Return the material below in full and exactly.

++++++

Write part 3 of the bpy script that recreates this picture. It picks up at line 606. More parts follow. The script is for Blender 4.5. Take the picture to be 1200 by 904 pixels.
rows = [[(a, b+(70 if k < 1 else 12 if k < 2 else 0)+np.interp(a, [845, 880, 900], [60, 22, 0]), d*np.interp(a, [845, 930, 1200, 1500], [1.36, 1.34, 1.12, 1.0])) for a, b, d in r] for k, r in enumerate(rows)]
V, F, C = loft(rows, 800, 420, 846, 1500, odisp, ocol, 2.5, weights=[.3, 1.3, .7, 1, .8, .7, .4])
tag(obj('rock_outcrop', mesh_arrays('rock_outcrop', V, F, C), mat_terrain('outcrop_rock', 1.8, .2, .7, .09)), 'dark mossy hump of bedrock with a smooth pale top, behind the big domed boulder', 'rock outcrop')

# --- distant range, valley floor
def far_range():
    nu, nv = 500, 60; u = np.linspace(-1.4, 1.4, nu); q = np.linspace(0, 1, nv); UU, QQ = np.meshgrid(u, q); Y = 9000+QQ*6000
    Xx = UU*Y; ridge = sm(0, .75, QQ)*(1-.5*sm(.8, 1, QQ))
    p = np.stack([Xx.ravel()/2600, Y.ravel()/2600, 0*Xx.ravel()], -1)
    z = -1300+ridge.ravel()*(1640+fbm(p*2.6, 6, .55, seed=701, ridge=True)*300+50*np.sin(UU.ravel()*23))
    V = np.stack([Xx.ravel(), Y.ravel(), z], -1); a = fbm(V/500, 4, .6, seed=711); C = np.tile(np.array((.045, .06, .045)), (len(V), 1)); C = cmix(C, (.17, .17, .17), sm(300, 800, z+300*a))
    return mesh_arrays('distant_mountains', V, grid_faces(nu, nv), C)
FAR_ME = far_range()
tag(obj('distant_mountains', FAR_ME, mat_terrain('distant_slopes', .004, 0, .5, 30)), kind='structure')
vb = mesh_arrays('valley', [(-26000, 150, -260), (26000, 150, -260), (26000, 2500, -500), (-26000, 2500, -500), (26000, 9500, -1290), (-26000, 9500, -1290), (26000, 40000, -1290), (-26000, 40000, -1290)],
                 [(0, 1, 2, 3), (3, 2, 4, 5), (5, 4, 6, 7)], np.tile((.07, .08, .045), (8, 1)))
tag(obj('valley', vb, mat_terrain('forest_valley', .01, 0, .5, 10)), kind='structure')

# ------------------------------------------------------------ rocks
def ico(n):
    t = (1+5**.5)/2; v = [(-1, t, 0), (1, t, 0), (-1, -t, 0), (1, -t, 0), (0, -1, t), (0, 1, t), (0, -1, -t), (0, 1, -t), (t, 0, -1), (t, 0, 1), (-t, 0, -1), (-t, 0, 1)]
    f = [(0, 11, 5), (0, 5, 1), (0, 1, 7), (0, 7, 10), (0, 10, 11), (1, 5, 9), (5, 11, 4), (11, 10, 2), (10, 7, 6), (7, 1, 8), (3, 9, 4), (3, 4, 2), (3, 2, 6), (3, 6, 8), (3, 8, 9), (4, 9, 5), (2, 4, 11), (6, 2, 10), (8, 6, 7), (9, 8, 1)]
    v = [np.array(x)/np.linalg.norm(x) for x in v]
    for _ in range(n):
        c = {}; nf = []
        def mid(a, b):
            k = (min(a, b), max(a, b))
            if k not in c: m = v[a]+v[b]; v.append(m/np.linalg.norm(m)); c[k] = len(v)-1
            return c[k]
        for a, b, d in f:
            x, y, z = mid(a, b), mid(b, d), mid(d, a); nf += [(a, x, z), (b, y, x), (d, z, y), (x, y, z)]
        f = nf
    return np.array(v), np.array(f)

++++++

**Answer to this problem**:
Write part 3 of the bpy script that recreates this picture. It picks up at line 606. More parts follow. The script is for Blender 4.5. Take the picture to be 1200 by 904 pixels.
rows = [[(a, b+(70 if k < 1 else 12 if k < 2 else 0)+np.interp(a, [845, 880, 900], [60, 22, 0]), d*np.interp(a, [845, 930, 1200, 1500], [1.36, 1.34, 1.12, 1.0])) for a, b, d in r] for k, r in enumerate(rows)]
V, F, C = loft(rows, 800, 420, 846, 1500, odisp, ocol, 2.5, weights=[.3, 1.3, .7, 1, .8, .7, .4])
tag(obj('rock_outcrop', mesh_arrays('rock_outcrop', V, F, C), mat_terrain('outcrop_rock', 1.8, .2, .7, .09)), 'dark mossy hump of bedrock with a smooth pale top, behind the big domed boulder', 'rock outcrop')

# --- distant range, valley floor
def far_range():
    nu, nv = 500, 60; u = np.linspace(-1.4, 1.4, nu); q = np.linspace(0, 1, nv); UU, QQ = np.meshgrid(u, q); Y = 9000+QQ*6000
    Xx = UU*Y; ridge = sm(0, .75, QQ)*(1-.5*sm(.8, 1, QQ))
    p = np.stack([Xx.ravel()/2600, Y.ravel()/2600, 0*Xx.ravel()], -1)
    z = -1300+ridge.ravel()*(1640+fbm(p*2.6, 6, .55, seed=701, ridge=True)*300+50*np.sin(UU.ravel()*23))
    V = np.stack([Xx.ravel(), Y.ravel(), z], -1); a = fbm(V/500, 4, .6, seed=711); C = np.tile(np.array((.045, .06, .045)), (len(V), 1)); C = cmix(C, (.17, .17, .17), sm(300, 800, z+300*a))
    return mesh_arrays('distant_mountains', V, grid_faces(nu, nv), C)
FAR_ME = far_range()
tag(obj('distant_mountains', FAR_ME, mat_terrain('distant_slopes', .004, 0, .5, 30)), kind='structure')
vb = mesh_arrays('valley', [(-26000, 150, -260), (26000, 150, -260), (26000, 2500, -500), (-26000, 2500, -500), (26000, 9500, -1290), (-26000, 9500, -1290), (26000, 40000, -1290), (-26000, 40000, -1290)],
                 [(0, 1, 2, 3), (3, 2, 4, 5), (5, 4, 6, 7)], np.tile((.07, .08, .045), (8, 1)))
tag(obj('valley', vb, mat_terrain('forest_valley', .01, 0, .5, 10)), kind='structure')

# ------------------------------------------------------------ rocks
def ico(n):
    t = (1+5**.5)/2; v = [(-1, t, 0), (1, t, 0), (-1, -t, 0), (1, -t, 0), (0, -1, t), (0, 1, t), (0, -1, -t), (0, 1, -t), (t, 0, -1), (t, 0, 1), (-t, 0, -1), (-t, 0, 1)]
    f = [(0, 11, 5), (0, 5, 1), (0, 1, 7), (0, 7, 10), (0, 10, 11), (1, 5, 9), (5, 11, 4), (11, 10, 2), (10, 7, 6), (7, 1, 8), (3, 9, 4), (3, 4, 2), (3, 2, 6), (3, 6, 8), (3, 8, 9), (4, 9, 5), (2, 4, 11), (6, 2, 10), (8, 6, 7), (9, 8, 1)]
    v = [np.array(x)/np.linalg.norm(x) for x in v]
    for _ in range(n):
        c = {}; nf = []
        def mid(a, b):
            k = (min(a, b), max(a, b))
            if k not in c: m = v[a]+v[b]; v.append(m/np.linalg.norm(m)); c[k] = len(v)-1
            return c[k]
        for a, b, d in f:
            x, y, z = mid(a, b), mid(b, d), mid(d, a); nf += [(a, x, z), (b, y, x), (d, z, y), (x, y, z)]
        f = nf
    return np.array(v), np.array(f)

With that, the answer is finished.